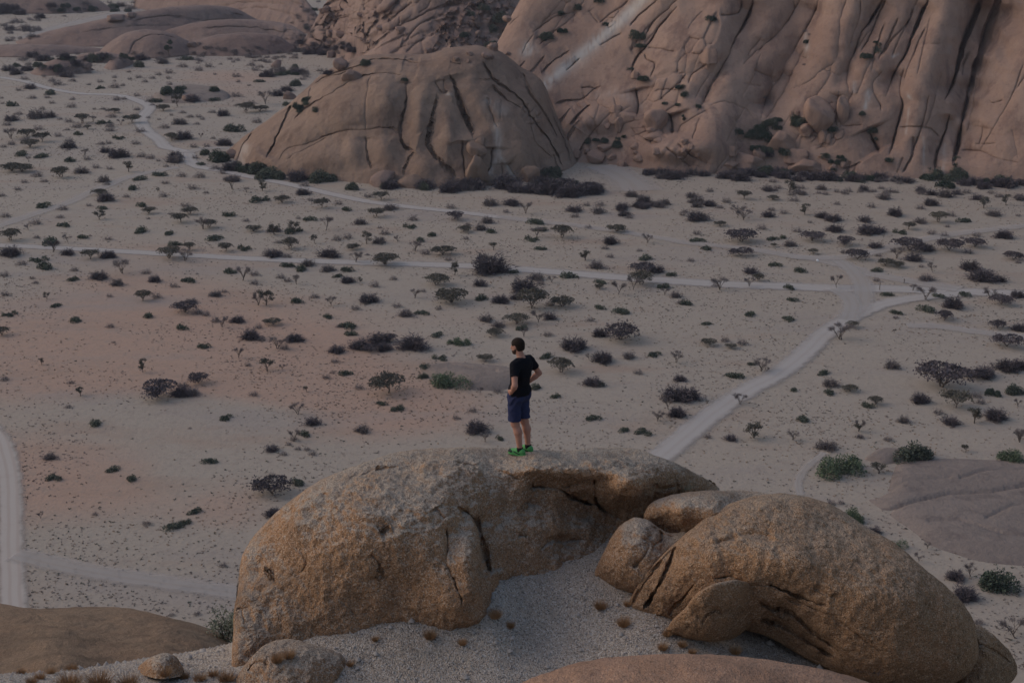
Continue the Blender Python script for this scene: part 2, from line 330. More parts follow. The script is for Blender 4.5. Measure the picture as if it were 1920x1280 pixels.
    V = P3(PX, PY, D)
    du = np.gradient(V, axis=0); dv = np.gradient(V, axis=1); N = np.cross(du, dv); N /= np.linalg.norm(N, axis=2)[..., None] + 1e-12
    cv = np.array([0, 0, CAMZ]) - V; N *= np.sign((N * cv).sum(2))[..., None]
    for amp, sc in noise: V = V + N * (amp * fbm(V, sc, 4))[..., None] * (.25 + .75 * np.clip(de / 25, 0, 1))[..., None]
    pl = np.zeros(PX.shape)
    for pts, wd, a in pale:
        dd, tt = seg_dist(wx, wy, pts); nz_ = .5 + .8 * perlin(np.stack([PX / 5, PY / 18, PX * 0 + 3], -1)) + .5 * perlin(np.stack([PX / 30, PY / 30, PX * 0 + 5], -1))
        pl = np.maximum(pl, a * np.exp(-(dd / wd) ** 2) * np.clip(nz_ + (.55 if a >= 1 else .2), 0, 1))
    # back side: leaves the rim away from the camera and comes round
    th = back * (rpx or 40) * D.mean() / F; DB = D + th * np.sqrt(np.clip(de / ((rpx or 40) * 1.2), 0, 1)) * 1.6 + th * .05
    if ground:                                                        # back of a hill: drops to the plain behind it
        B = V.copy(); B[..., 1] += th * 1.2 * (1.02 - v)[None]; 
    else: B = P3(PX, PY, DB)
    B[0] = V[0]; B[-1] = V[-1]; B[:, -1] = V[:, -1]
    if not ground: B[:, 0] = V[:, 0]
    n = nu * nv; vv = np.r_[V.reshape(-1, 3), B.reshape(-1, 3)]; ff = np.r_[grid_faces(nu, nv, 0, False), grid_faces(nu, nv, n, True)]; pa = np.r_[pl.ravel(), pl.ravel()]
    if skirt:
        k0 = len(vv); a = V[:, 0].copy(); a[:, 2] -= skirt; a[:, 1] += 1; vv = np.r_[vv, a]; i = np.arange(nu - 1)
        ff = np.r_[ff, np.stack([k0 + i, k0 + i + 1, (i + 1) * nv, i * nv], 1)]; pa = np.r_[pa, np.zeros(nu)]
    me = mesh(name, vv, ff, mat, attrs={'pale': pa}); o = link(name, me)
    reg(name, V.reshape(-1, 3), grid_faces(nu, nv))
    return o
def slope_fun(bot, k, z=0.):       # depth grows with height in the picture: k = 1/tan(slope+pitch)
    bot = catmull(bot, 6); bot = bot[np.argsort(bot[:, 0], kind='stable')]
    def f(PX, PY):
        yb = np.interp(PX, bot[:, 0], bot[:, 1]); d0 = gdep(yb, z); kk = k(PX, PY, yb) if callable(k) else k
        return d0 * (1 + kk * (yb - PY) / F)
    return f
# --- main cliff
cb = [(880, 300), (1000, 306), (1100, 306), (1180, 312), (1250, 324), (1340, 328), (1400, 322), (1500, 322), (1600, 330), (1700, 334), (1800, 338), (1920, 344), (2090, 353)]
ct = [(880, 190), (912, 112), (935, 75), (955, 38), (975, 0), (1010, -60), (1090, -170), (1200, -270), (1400, -400), (1700, -470), (2090, -500)]
Z3 = lambda *p: tr(1000, 0, .2812, p); Z4 = lambda *p: tr(1420, 0, .2812, p)
cc = [(Z3((1465, 0), (1450, 70), (1420, 130), (1390, 190), (1340, 270), (1300, 370), (1260, 450), (1200, 570), (1150, 660), (1100, 750)), 3.2, 4.5),
      (Z3((1390, 0), (1380, 60), (1350, 95), (1240, 105)), 1.6, 1.6), (Z3((1460, 470), (1530, 500), (1600, 515)), 1.8, 2.2), (Z3((1600, 515), (1560, 640), (1525, 720), (1520, 800)), 2, 2),
      (Z3((960, 50), (850, 170), (780, 280), (700, 370), (668, 430), (655, 500)), 2.2, 2.4), (Z3((750, 320), (830, 325), (950, 350)), 1.2, .9), (Z3((740, 360), (760, 400), (810, 430), (780, 520)), 1.4, 1.2),
      (Z3((1035, 560), (1070, 490), (1160, 430)), 2, 2.2), (Z3((1120, 700), (1165, 590), (1230, 480), (1325, 330)), 2, 2.2), (Z3((1115, 790), (1080, 880), (1060, 930)), 1.6, 1.4), (Z3((1330, 780), (1345, 860), (1340, 960)), 1.4, 1.2),
      (Z3((60, 480), (130, 410), (240, 340)), 1.6, 1.4), (Z3((0, 215), (120, 130), (240, 90), (330, 30)), 2.2, 1.8), (Z3((40, 300), (150, 210), (230, 150), (300, 80)), 2.4, 1.8), (Z3((370, 70), (400, 120), (440, 160)), 1.4, 1.2),
      (Z3((440, 310), (520, 260), (590, 220)), 1.5, 1.2), (Z3((440, 160), (500, 110), (590, 50), (640, 0)), 2.4, 1.6), (Z3((680, 590), (700, 690), (690, 780)), 3.5, 3), (Z3((905, 760), (925, 830), (930, 900)), 3.5, 4),
      (Z3((150, 690), (220, 670), (330, 660), (400, 600), (450, 580)), 1.6, 1.2), (Z3((250, 830), (300, 760), (380, 700)), 1.8, 1.8), (Z3((880, 980), (980, 1060), (1070, 1130)), 2.6, 1.8), (Z3((960, 960), (1060, 1040), (1180, 1100)), 2.4, 1.6),
      (Z3((1170, 720), (1220, 700), (1290, 690), (1400, 740), (1460, 800)), 1.4, 1.2), (Z3((960, 900), (1000, 830), (1110, 770), (1180, 740)), 1.8, 1.6), (Z3((1778, 0), (1700, 130), (1600, 260), (1480, 350), (1400, 440)), 2, 1.6), (Z3((750, 230), (800, 150), (900, 60), (960, 0)), 1.5, 1.2),
      (Z3((830, 0), (760, 60), (700, 110), (640, 180)), 2.2, 1.3),
      (Z4((415, 0), (390, 80), (340, 170), (280, 280), (220, 380), (170, 480), (120, 570), (50, 660), (30, 780)), 3.4, 4.8), (Z4((330, 330), (290, 400), (240, 500), (180, 620), (120, 720), (60, 800)), 2.8, 3.6),
      (Z4((240, 0), (240, 90), (150, 210), (60, 290), (0, 370)), 1.5, 1.3), (Z4((595, 0), (570, 90), (550, 200), (540, 330), (530, 390)), 1.3, 1.6), (Z4((690, 0), (680, 110), (640, 220), (610, 310)), 1.3, 1.3),
      (Z4((840, 0), (740, 160), (690, 220), (650, 340), (610, 430), (600, 520), (608, 610)), 3, 4.2), (Z4((860, -10), (800, 120), (760, 230), (690, 350)), 1.8, 2), (Z4((1140, 0), (1080, 130), (1040, 220), (990, 360), (940, 440), (900, 520), (860, 640)), 2.6, 3.8),
      (Z4((985, 460), (960, 540), (955, 640), (970, 700), (940, 820), (910, 930), (880, 1030)), 2.4, 3.4), (Z4((1495, -20), (1440, 130), (1380, 270), (1340, 420), (1300, 560), (1250, 665)), 4.2, 6.5),
      (Z4((1620, -30), (1555, 150), (1510, 300), (1450, 480), (1410, 640), (1380, 760), (1345, 920), (1310, 1085)), 5.6, 9), (Z4((830, 480), (770, 550), (775, 620), (820, 700), (825, 740)), 1.8, 2), (Z4((735, 850), (770, 930), (815, 1015)), 3.4, 4),
      (Z4((1280, 760), (1250, 890), (1210, 980), (1190, 1060), (1185, 1140)), 2.2, 3), (Z4((950, 850), (1060, 845), (1160, 860), (1215, 920)), 1.4, 1.3), (Z4((560, 842), (700, 835)), 1.2, 1), (Z4((545, 620), (530, 700), (530, 820)), 2, 2.4),
      (Z4((250, 605), (350, 560), (430, 480), (510, 420)), 1.3, 1.4), (Z4((1360, 1000), (1490, 1010), (1600, 1060), (1740, 1090)), 1.5, 1.2), (Z4((1515, 840), (1500, 900), (1480, 960)), 1.6, 1.3), (Z4((1700, 860), (1740, 1060)), 1.3, 1),
      (Z4((1040, 910), (1035, 1030), (970, 1150)), 1.3, 1.2), (Z4((1410, 345), (1380, 420), (1365, 500)), 1.3, 1), (Z4((850, 150), (800, 300), (760, 480)), 1.4, 1.3), (Z4((640, 610), (590, 740), (545, 860)), 1.6, 1.6), (Z4((1100, 295), (1220, 295)), 1., .5),
      (Z4((500, 440), (470, 540), (400, 640), (330, 700)), 1.5, 1.3), (Z4((1040, 60), (1000, 160), (900, 260), (830, 380)), 1.3, .9), (Z4((1778, 420), (1700, 640), (1600, 820), (1490, 1000)), 1.3, .8)]
RX = np.array([880, 1000, 1150, 1300, 1500, 1700, 2260.]); RK = np.array([.62, .60, .58, .48, .36, .30, .28])
def cliff_k(PX, PY, yb): return np.interp(PX, RX, RK) * (1 + .25 * np.sin(PX / 33. + (PY) / 90.) * np.interp(PX, [1000, 1300], [0, 1]) * .4)
cr = np.random.default_rng(21)
for _ in range(38):
    x0, y0 = cr.uniform(960, 1960), cr.uniform(-40, 320); L = cr.uniform(30, 150); a = R(np.interp(x0, [1000, 1300, 1500, 1900], [42, 50, 60, 74]) + cr.normal() * 7); q = [(x0, y0)]
    for j in range(4): a += cr.normal() * .09; q.append((q[-1][0] - math.cos(a) * L / 4, q[-1][1] + math.sin(a) * L / 4))
    cc.append((q, cr.uniform(.9, 1.5), cr.uniform(.4, 1.3)))
for _ in range(10):
    x0, y0 = cr.uniform(1000, 1900), cr.uniform(20, 320); q = [(x0, y0), (x0 + cr.uniform(8, 22), y0 + cr.uniform(-6, 8)), (x0 + cr.uniform(26, 50), y0 + cr.uniform(-8, 14))]; cc.append((q, 1., cr.uniform(.4, 1.)))
WOB = 1.2; CC = .70
cliff = relief('rock_cliff', ct, cb, slope_fun(cb, cliff_k), 960, 400, 26, 1., 'tl', [(a_, b_, c_ * 1.25) for a_, b_, c_ in cc],
      [(*Z3((1090, 330))[0], 66, 20, -58, 17, 1.7, .9), (*Z3((470, 780))[0], 60, 34, 20, 26, 1.5, 1.0), (*Z3((860, 640))[0], 50, 30, -50, 20, 2., .9), (*Z3((760, 900))[0], 30, 14, 10, 11, 1.4, 1.2), (*Z3((170, 140))[0], 56, 20, -50, 15, 2.6, 1.0),
       (*Z3((700, 290))[0], 18, 12, -60, 8, 1.4, 1.), (*Z3((540, 120))[0], 26, 8, -45, 7, 1.6, .8), (*Z4((470, 900))[0], 30, 20, -30, 12, 1.3, 1.3)],
      noise=((.7, .03), (.10, .12), (.07, .5)), vp=1.35, back=2., mat=m_cliff, skirt=4, ground=True,
      pale=[(Z3((745, -20), (600, 130), (450, 260), (300, 380), (60, 575)), 11, 1.), (Z3((600, 140), (300, 400), (120, 520)), 16, .45), (Z3((740, 700), (560, 620), (440, 640)), 9, .25), (Z3((-30, 310), (-60, 350), (0, 330)), 9, .8), (Z4((330, 220), (340, 300), (350, 380)), 5, .6),
            (Z4((740, 620), (720, 720)), 5, .8), (Z4((900, 380), (940, 360)), 3, .7), (Z4((1010, 640), (1030, 660)), 3, .8), (Z4((650, 560), (645, 610)), 3, .6), (Z4((950, 500), (960, 540)), 2, .6), (Z4((1010, 720), (1000, 800), (990, 890)), 2.2, .6), (Z4((1110, 915), (1115, 1140)), 2.2, .5), (Z4((1250, 960), (1240, 1150)), 4, .4)],
      bulge=[(*Z3((350, 800))[0], 40, 25, 4), (*Z3((950, 1000))[0], 60, 20, 5), (*Z3((1180, 900))[0], 45, 38, 2.5), (*Z3((620, 720))[0], 30, 30, 3)])
tag(cliff, kind='structure'); WOB = 2.2; CC = .62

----

Read the lines above. Gather those in which the string "from" is found.

Continue the Blender Python script for this scene: part 2, from line 330. More parts follow. The script is for Blender 4.5. Measure the picture as if it were 1920x1280 pixels.
    # back side: leaves the rim away from the camera and comes round